Tuesday, December 21, 2010

Finding Emacs - RMail - SUCCESS!!

Emacs has an inbuilt mail program, RMail.  This is a basic mail client that was originally intended to read mail that had been already imported to the local machine or onto the network by a Mail Transport Agent.  If you configure Rmail for POP/SMTP then RMail will take over Emacs while it is retrieving mail - you will lose all multi-tasking and Emacs will appear to freeze. You have been warned.

RMail and Copying Mbox Mail

Want to read mail in the Apple Mail folders on OSX in RMail?

Set the mail file to:

Mail: ~/Library/Mail//INBOX.mbox/mbox

ie in init.el

(setq rmail-primary-inbox-list '("Mail: ~/Library/Mail//INBOX.mbox/mbox"))

then
`rmail-preserve-inbox' to non-`nil'

ie in init.el

(setq rmail-preserve-inbox t)

RMail will now copy the mbox file over to the RMail file for you to use.  

NOTE- WARNING - I have not tried this, just tried to figure out what a few posts have said..


RMail and POP Access
After some experimentation, here is the init.el file config that worked for me.

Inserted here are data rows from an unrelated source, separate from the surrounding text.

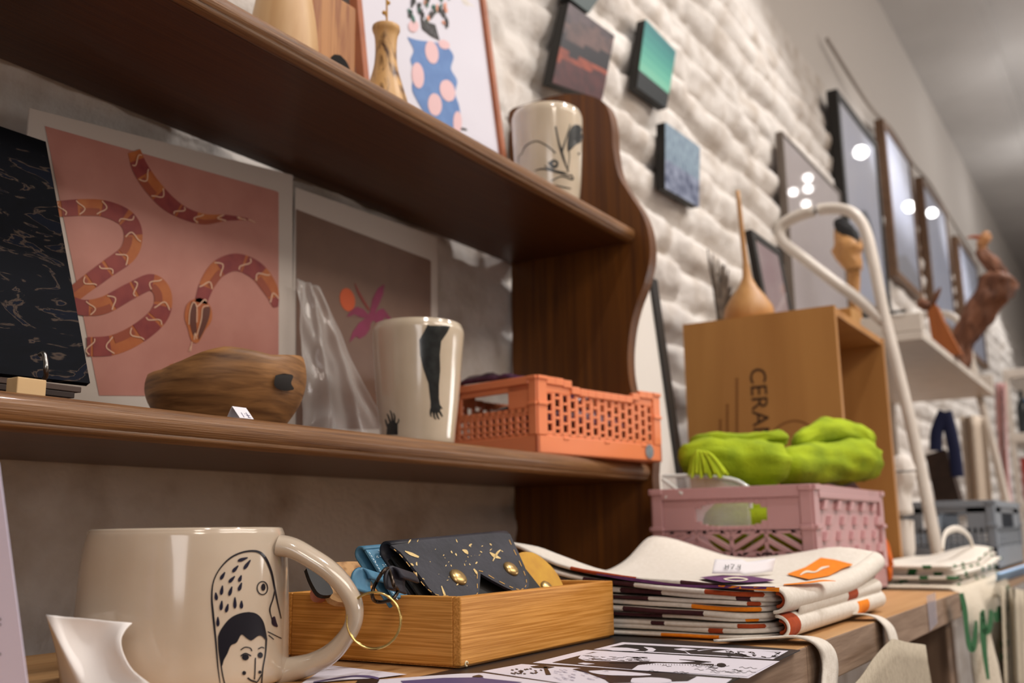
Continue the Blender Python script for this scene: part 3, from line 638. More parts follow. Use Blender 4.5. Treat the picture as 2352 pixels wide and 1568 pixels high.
for i in range(34):
    x = random.uniform(1665, 1785); y = 1493+(x-1665)*.04+random.uniform(0, 12)
    cs.ink(stroke([(x, y), (x+random.uniform(4, 11), y+random.uniform(.4, 2))], random.uniform(.8, 1.8), smooth=False), zz(4), 0)
quad(1, 1, (1345, 1492), (1791, 1518), (1719, 1557), (1223, 1521.5))
quad(0, 2, (1362, 1497), (1634, 1519), (1600, 1524), (1470, 1538), (1268, 1521))
cs.ink(fill([(1328, 1511), (1335, 1503), (1370, 1498), (1430, 1499), (1500, 1505), (1560, 1508), (1605, 1518), (1560, 1521), (1475, 1519), (1400, 1518), (1345, 1517)], .8, 30), zz(3), 1)
cs.ink(fill([(1450, 1538), (1466, 1527), (1520, 1521), (1640, 1524), (1780, 1521), (1716, 1553)], .8, 40), zz(3), 1)
cs.ink(fill([(1326, 1523), (1340, 1521), (1368, 1524), (1345, 1526)], .6, 30), zz(3), 1)
cs.ink(stroke([(1400, 1521, 1.5), (1470, 1520, 3), (1560, 1522, 2), (1640, 1526, 3)]), zz(4), 0)
cs.ink(fill(ell(1657, 1527, 11, 5, .05), .6, 30), zz(4), 0)
cs.ink(stroke([(1560, 1514, .6), (1600, 1517, 2.5), (1634, 1520, .6)]), zz(4), 0)
for i in range(60):
    x = random.uniform(1335, 1480); y = 1504+(x-1335)*.03+random.uniform(0, 10); cs.ink(stroke([(x, y), (x+random.uniform(6, 20), y+random.uniform(.2, 1.6))], .5, smooth=False), zz(4), 0)
for i in range(26):
    x = random.uniform(1470, 1720); y = 1527+random.uniform(0, 18); cs.ink(stroke([(x, y), (x+8, y-1.4), (x+13, y+1.5), (x+22, y+1)], .7), zz(4), 0)
for i in range(40): x = 1410+i*6.3; cs.ink(stroke([(x, 1522+i*.1), (x+1, 1525+i*.1)], .7, smooth=False), zz(5), 0)
quad(1, 1, (1198, 1524.5), (1682, 1558.5), (1660, 1574), (1300, 1570), (1107, 1541))
for pl in ([(1218, 1530), (1240, 1527), (1275, 1531), (1260, 1534), (1228, 1533)], [(1248, 1531), (1256, 1531), (1266, 1549), (1254, 1549)], [(1315, 1536), (1345, 1533), (1500, 1545), (1600, 1553), (1580, 1563), (1400, 1568), (1390, 1560), (1350, 1545)], ):
    cs.ink(fill(pl, 1, 30), zz(3), 0)
for pl in ([(1350, 1540), (1400, 1539), (1490, 1547), (1480, 1551), (1400, 1550), (1362, 1545)], [(1452, 1557), (1500, 1555), (1540, 1560), (1530, 1568), (1455, 1568)]): cs.ink(fill(pl, 1, 30, True), zz(4), 1)
for i in range(22):
    x = random.uniform(1172, 1245); y = 1537+random.uniform(-3, 9); cs.ink(stroke([(x, y), (x+6, y+1.2)], 1.6, smooth=False), zz(4), 0)
for i in range(40):
    x = random.uniform(1268, 1390); y = 1536+random.uniform(0, 24); cs.ink(stroke([(x, y), (x+9, y+2.4)], .5, smooth=False), zz(4), 2)
quad(1, 1, (1057, 1546.5), (1110, 1545), (1300, 1572), (860, 1572), (870, 1560))
cs.ink(fill([(920, 1563), (1020, 1556), (1095, 1555), (1102, 1551), (1112, 1557), (1200, 1566), (1160, 1572), (930, 1572)], 1, 30), zz(3), 2)
cs.ink(stroke([(1085, 1553, 1), (1100, 1552, 6), (1110, 1553, 1)]), zz(4), 0)
quad(1, 1, (757, 1527), (935, 1548), (862, 1557), (800, 1560), (690, 1570))
cs.ink(stroke([(720, 1566, 3), (800, 1553, 3), (845, 1553, 5), (870, 1558, 5)]), zz(3), 2)
cs.ink(fill([(822, 1560), (850, 1558), (872, 1560), (865, 1572), (815, 1572)], 1, 20), zz(3), 0)
o = cs.build('comic_poster', [M('black_sheet', '#1b191c', .4), M('white_print_area', '#dedae6', .5), M('violet_hatch', '#554c78', .5)], base=(.55, .27, ZT)); tag(o, 'black and white comic sheet lying flat under the bamboo tray', 'poster')

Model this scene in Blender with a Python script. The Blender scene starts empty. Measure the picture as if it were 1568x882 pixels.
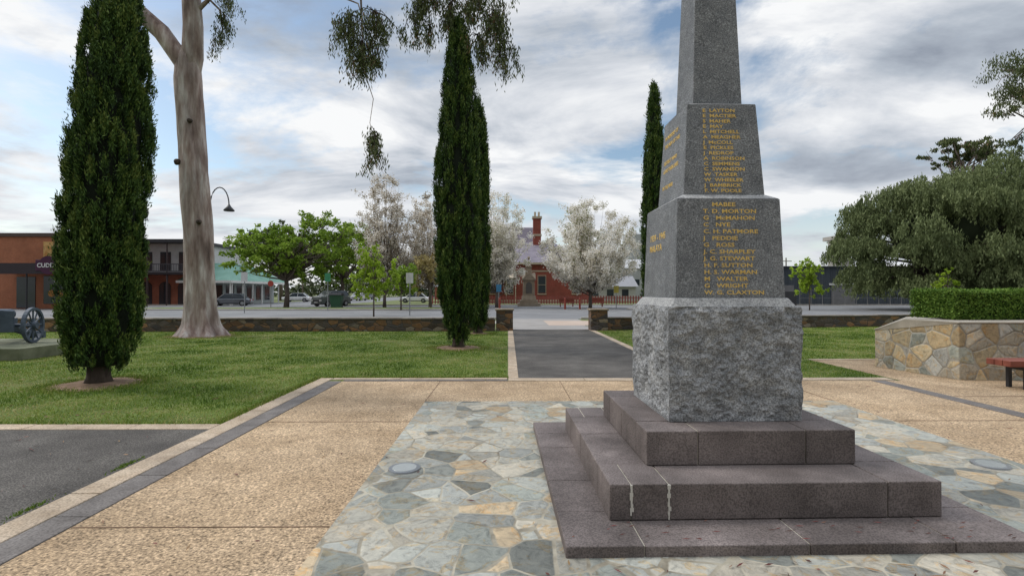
import bpy, math, random
import numpy as np
from mathutils import Vector, Matrix, noise
random.seed(4); RNG=np.random.default_rng(4)
scene=bpy.context.scene
rad=math.radians
# ------------------------------------------------------------ materials
def newmat(name):
    m=bpy.data.materials.new(name); m.use_nodes=True
    nt=m.node_tree; b=nt.nodes['Principled BSDF']; return m,nt,b
def ramp(nt,fac,stops,interp='LINEAR'):
    r=nt.nodes.new('ShaderNodeValToRGB'); cr=r.color_ramp; cr.interpolation=interp
    while len(cr.elements)<len(stops): cr.elements.new(0.5)
    for e,(p,c) in zip(cr.elements,stops):
        e.position=p; e.color=(c[0],c[1],c[2],1) if hasattr(c,'__len__') else (c,c,c,1)
    nt.links.new(fac,r.inputs[0]); return r.outputs[0]
def tnoise(nt,vec,scale,detail=5,rough=.6,dist=0):
    n=nt.nodes.new('ShaderNodeTexNoise'); n.inputs['Scale'].default_value=scale
    n.inputs['Detail'].default_value=detail; n.inputs['Roughness'].default_value=rough
    n.inputs['Distortion'].default_value=dist
    nt.links.new(vec,n.inputs['Vector']); return n.outputs['Fac']
def mul(nt,a,b,mode='MULTIPLY',fac=1.0):
    x=nt.nodes.new('ShaderNodeMix'); x.data_type='RGBA'; x.blend_type=mode
    if hasattr(fac,'is_linked') : nt.links.new(fac,x.inputs[0])
    else: x.inputs[0].default_value=fac
    for s,i in ((a,6),(b,7)):
        if hasattr(s,'is_linked'): nt.links.new(s,x.inputs[i])
        else: x.inputs[i].default_value=(*s,1)
    return x.outputs[2]
def bumpn(nt,b,h,strength,dist):
    bp=nt.nodes.new('ShaderNodeBump'); bp.inputs['Strength'].default_value=strength; bp.inputs['Distance'].default_value=dist
    nt.links.new(h,bp.inputs['Height']); nt.links.new(bp.outputs[0],b.inputs['Normal'])
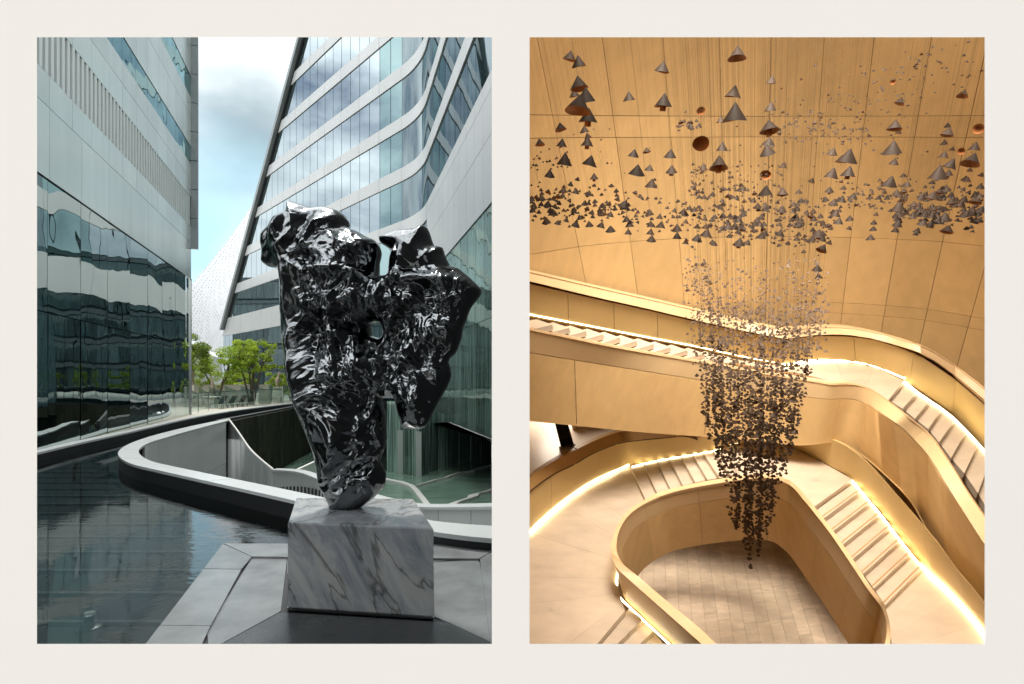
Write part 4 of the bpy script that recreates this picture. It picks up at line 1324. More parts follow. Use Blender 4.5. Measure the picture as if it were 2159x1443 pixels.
# gold back panel stands upright over its foot
foot = [at(x, y, Y) for (x, y), Y in zip(bb, baseY)]
topg = [at(x, y, Y - .60) for (x, y), Y in zip(gt, baseY)]
n = 61
F_, Tg = resample(foot, n), resample(topg, n)
for a, b in zip(range(0, 60, 6), range(6, 66, 6)):
    A, B = F_[a:b + 1], Tg[a:b + 1]
    e = .012
    A = [A[0].lerp(A[1], e * 3)] + A[1:-1] + [A[-1].lerp(A[-2], e * 3)]
    B = [B[0].lerp(B[1], e * 3)] + B[1:-1] + [B[-1].lerp(B[-2], e * 3)]
    MB().slab(A, B, (0, .08, .02)).build('back_panel', M['gold'], us, 30)
gr0 = resample([at(x, y, Y - .58) for (x, y), Y in zip(gt, baseY)], n)
gr1 = resample([at(x, y, Y - .62) for (x, y), Y in zip(rb, baseY)], n)
MB().slab([p + Vector((0, .05, 0)) for p in gr0], [p + Vector((0, .05, 0)) for p in gr1], (0, .10, 0)).build('shadow_groove', M['groove'], us)
MB().tube([p + Vector((0, -.01, 0)) for p in gr0], .012, 5).build('panel_edge_bead', M['cap'], us)
c0 = resample([at(x, y, Y - .74) for (x, y), Y in zip(rb, baseY)], n)
c1 = resample([at(x, y, Y - .70) for (x, y), Y in zip(rt, baseY)], n)
MB().slab(c0, c1, (.02, .26, .10)).build('handrail', M['cap'], us, 30)
MB().tube([p + Vector((0, -.004, .008)) for p in c1], .016, 5).build('handrail_edge', M['cap'], us)
# lit line at the foot
MB().tube([p + Vector((0, -.03, .03)) for p in resample([at(x, y, Y) for (x, y), Y in zip(bb, baseY)][7:15], 40)], .022, 6).build('led_strip', M['led'], us, 60)
MB().tube([p + Vector((0, -.05, .04)) for p in resample(foot[:8], 40)], .010, 6).build('led_strip', M['led'], us, 60)
# front edge, pale band and ochre fascia
fe = [(1090, 689.4), (1116, 695), (1205, 713), (1295, 732), (1385, 748), (1471, 763), (1560, 779), (1640, 793), (1690, 801), (1729, 806.5), (1751, 811), (1773, 809.5), (1795, 809.5), (1817, 814), (1840, 824), (1862, 840), (1884, 855), (1906, 873), (1928, 890), (1950, 908), (1973, 933), (1995, 966), (2015, 997), (2036, 1033), (2076, 1091), (2110, 1140)]
fj = [(1090, 737.9), (1116, 743), (1193, 756), (1269, 768), (1388, 787), (1466, 799), (1555, 815), (1630, 827), (1680, 834), (1718, 839), (1746, 842), (1773, 840.5), (1795, 841), (1810, 845), (1826, 851), (1844, 862), (1862, 874), (1884, 889), (1906, 905), (1926, 926), (1952, 953), (1972, 981), (1988, 1008), (2007, 1040), (2045, 1100), (2080, 1155)]
fb = [(1090, 882.7), (1116, 885), (1193, 893), (1280, 902), (1380, 912), (1466, 917), (1545, 923), (1605, 929), (1650, 934), (1692, 938), (1725, 934), (1752, 930.5), (1768, 930), (1790, 938), (1816, 957), (1845, 979), (1872, 1005), (1899, 1029), (1924, 1058), (1940, 1088), (1958, 1120), (1975, 1151), (1995, 1185), (2014, 1213), (2054, 1285), (2100, 1370)]
feH = [ramp_h(x) - .03 for x, y in fe]
feY = [h * 1357 / (y - 270) for (x, y), h in zip(fe, feH)]
def drop(Ytop, ptop, pbot):
    """distance of the upright's lower end seen at pbot (upright through the point at ptop)"""
    k = (pbot[1] - ptop[1]) / 84.0
    return Ytop + .658 * k * Ytop / 12
fjY = [drop(Y, a, b) for Y, a, b in zip(feY, fe, fj)]
fbY = [drop(Y, a, b) for Y, a, b in zip(feY, fe, fb)]
Nf = 78
E, J, Bm = (resample(atd(P, Y_), Nf) for P, Y_ in ((fe, feY), (fj, fjY), (fb, fbY)))
# keep matching cross-sections: resample by the same parameter
def by_index(P, Y_, m):
    pts = atd(P, Y_)
    out = []
    for i in range(m):
        t_ = i * (len(pts) - 1) / (m - 1)
        k = min(int(t_), len(pts) - 2)
        p0 = pts[max(k - 1, 0)]; p1 = pts[k]; p2 = pts[k + 1]; p3 = pts[min(k + 2, len(pts) - 1)]
        s = t_ - k
        out.append(.5 * ((2 * p1) + (p2 - p0) * s + (2 * p0 - 5 * p1 + 4 * p2 - p3) * s * s + (3 * p1 - p0 - 3 * p2 + p3) * s ** 3))
    return out
M_ = 101
E, J, Bm = by_index(fe, feY, M_), by_index(fj, fjY, M_), by_index(fb, fbY, M_)
def relax(P, k):
    for _ in range(k):
        P = [P[0]] + [(P[i - 1] + P[i] * 2 + P[i + 1]) / 4 for i in range(1, len(P) - 1)] + [P[-1]]
    return P
E, J, Bm = relax(E, 4), relax(J, 5), relax(Bm, 8)
back = Vector((.02, .16, .06))
seam = [0, 9, 21, 33, 44, 55, 68, 80, 90, 100]
for a, b in zip(seam, seam[1:]):
    e = .03
    def cut(P):
        Q = P[a:b + 1]
        return [Q[0].lerp(Q[1], e)] + Q[1:-1] + [Q[-1].lerp(Q[-2], e)]
    MB().slab(cut([p.lerp(q, .012) for p, q in zip(J, Bm)]), cut(Bm), back).build('fascia_panel', M['ochre'], us, 30)
for a, b in zip([0, 26, 50, 76], [26, 50, 76, 100]):
    def cut(P):
        Q = P[a:b + 1]
        return [Q[0].lerp(Q[1], .01)] + Q[1:-1] + [Q[-1].lerp(Q[-2], .01)]
    MB().slab(cut(E), cut(J), back).build('pale_band', M['pale'], us, 30)
MB().slab([p + Vector((0, -.02, .02)) for p in E], [p + Vector((.02, .14, .05)) for p in E], (0, 0.01, -.035)).build('front_cap', M['cap'], us, 30)
MB().slab([p + back * 1.5 for p in E], [p + back * 1.5 for p in Bm], back).build('fascia_core', M['ochre_gap'], us)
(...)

I was able to log on to my local ISP with POP and to retreive email, then to send email as well. The mail was deleted from the server when I retreived it.

;; email address 
(setq user-full-name "Firstname Lastname") 
(setq user-mail-address "username@ispname.com")

;; Movemail Program - modify your path as required 
(setq rmail-movemail-program "c:\\pro\\emacs-23.2\\bin\\movemail.exe")

;;POP
(setenv "MAILHOST" "yourISP_Pop_servername") 
(setq rmail-primary-inbox-list '("po:username@ispname.com"))
(setq rmail-pop-password-required t)  

;;SMTP 
(setq smtpmail-default-smtp-server "yourISP_smtp_servername") 
(setq smtpmail-local-domain nil) 
(setq send-mail-function 'smtpmail-send-it)
(load-library "smtpmail")

NOTE: I had to use the format for the POP line "po:username@ispname.com" to make it work.


later ...

Update 24Dec10:

  • Corrected the POP config - some formatting had been lost in the bit-bucket.
  • Movemail program that is included with Emacs will only perform non-SSL connections. Gnu has a more complete version, however I have not found a binary for Windows. As its name suggests, its purpose is to move mail between points.



Disclaimer: You will be vewy vewy careful with the above instructions!